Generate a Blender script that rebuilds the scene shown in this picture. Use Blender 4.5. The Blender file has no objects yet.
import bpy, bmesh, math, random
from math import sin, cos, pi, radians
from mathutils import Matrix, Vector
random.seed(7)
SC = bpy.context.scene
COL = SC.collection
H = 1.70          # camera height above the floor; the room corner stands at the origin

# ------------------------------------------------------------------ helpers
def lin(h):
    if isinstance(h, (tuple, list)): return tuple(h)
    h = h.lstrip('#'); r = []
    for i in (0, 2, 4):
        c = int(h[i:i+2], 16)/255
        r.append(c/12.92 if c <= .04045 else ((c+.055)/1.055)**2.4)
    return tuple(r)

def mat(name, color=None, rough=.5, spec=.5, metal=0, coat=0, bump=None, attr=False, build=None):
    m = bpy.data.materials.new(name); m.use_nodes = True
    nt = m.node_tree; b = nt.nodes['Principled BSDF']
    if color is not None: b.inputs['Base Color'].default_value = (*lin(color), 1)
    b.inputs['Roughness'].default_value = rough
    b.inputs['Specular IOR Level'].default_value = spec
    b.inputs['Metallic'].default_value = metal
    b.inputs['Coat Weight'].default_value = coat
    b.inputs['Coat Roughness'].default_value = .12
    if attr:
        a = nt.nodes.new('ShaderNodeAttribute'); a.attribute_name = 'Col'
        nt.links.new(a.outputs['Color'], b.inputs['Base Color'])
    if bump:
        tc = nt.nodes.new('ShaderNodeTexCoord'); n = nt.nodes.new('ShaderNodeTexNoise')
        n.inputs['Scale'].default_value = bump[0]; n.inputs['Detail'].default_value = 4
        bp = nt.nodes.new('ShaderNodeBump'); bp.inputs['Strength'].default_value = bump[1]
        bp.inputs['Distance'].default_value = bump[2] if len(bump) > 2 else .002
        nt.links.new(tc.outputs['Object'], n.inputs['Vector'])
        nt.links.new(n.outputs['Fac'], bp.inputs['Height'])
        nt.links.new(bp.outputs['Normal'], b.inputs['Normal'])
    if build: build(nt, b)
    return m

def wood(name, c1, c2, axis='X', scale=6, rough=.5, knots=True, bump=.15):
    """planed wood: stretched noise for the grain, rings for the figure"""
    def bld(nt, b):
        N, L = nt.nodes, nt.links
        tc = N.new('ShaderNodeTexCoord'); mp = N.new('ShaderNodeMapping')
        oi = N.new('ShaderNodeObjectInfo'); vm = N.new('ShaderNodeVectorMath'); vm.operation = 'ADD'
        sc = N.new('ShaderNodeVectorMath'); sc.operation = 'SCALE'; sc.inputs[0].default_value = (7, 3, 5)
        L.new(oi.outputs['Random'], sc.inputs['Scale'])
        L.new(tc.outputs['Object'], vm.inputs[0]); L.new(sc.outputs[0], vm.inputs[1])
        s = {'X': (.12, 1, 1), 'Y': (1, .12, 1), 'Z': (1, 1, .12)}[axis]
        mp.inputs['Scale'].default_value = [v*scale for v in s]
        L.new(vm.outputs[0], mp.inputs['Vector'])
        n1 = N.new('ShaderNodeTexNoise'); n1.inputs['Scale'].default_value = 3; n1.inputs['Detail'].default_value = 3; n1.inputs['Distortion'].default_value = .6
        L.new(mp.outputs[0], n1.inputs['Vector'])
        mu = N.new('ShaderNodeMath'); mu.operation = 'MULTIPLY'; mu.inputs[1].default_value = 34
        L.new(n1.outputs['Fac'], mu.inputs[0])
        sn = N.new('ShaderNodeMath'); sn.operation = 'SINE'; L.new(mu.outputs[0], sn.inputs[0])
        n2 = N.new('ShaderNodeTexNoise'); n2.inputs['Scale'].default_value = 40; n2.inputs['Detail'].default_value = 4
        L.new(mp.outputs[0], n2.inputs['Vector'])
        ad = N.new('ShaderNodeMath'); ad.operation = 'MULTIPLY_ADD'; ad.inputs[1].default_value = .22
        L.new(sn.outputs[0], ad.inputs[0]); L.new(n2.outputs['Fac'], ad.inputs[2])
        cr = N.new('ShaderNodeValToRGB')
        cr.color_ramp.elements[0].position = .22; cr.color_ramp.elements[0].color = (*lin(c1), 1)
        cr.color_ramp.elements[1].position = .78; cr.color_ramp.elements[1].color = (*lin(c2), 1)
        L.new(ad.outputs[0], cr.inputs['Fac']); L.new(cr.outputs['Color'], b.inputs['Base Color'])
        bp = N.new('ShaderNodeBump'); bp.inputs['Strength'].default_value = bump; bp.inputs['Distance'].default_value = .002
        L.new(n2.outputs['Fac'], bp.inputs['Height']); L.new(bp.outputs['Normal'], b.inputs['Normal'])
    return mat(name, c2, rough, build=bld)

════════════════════

> _Do this_
Please repeat word for word the lines above that run from the beginning through the line containing "at the origin", keeping both the first and that last line.

> _Exercise response_
Generate a Blender script that rebuilds the scene shown in this picture. Use Blender 4.5. The Blender file has no objects yet.
import bpy, bmesh, math, random
from math import sin, cos, pi, radians
from mathutils import Matrix, Vector
random.seed(7)
SC = bpy.context.scene
COL = SC.collection
H = 1.70          # camera height above the floor; the room corner stands at the origin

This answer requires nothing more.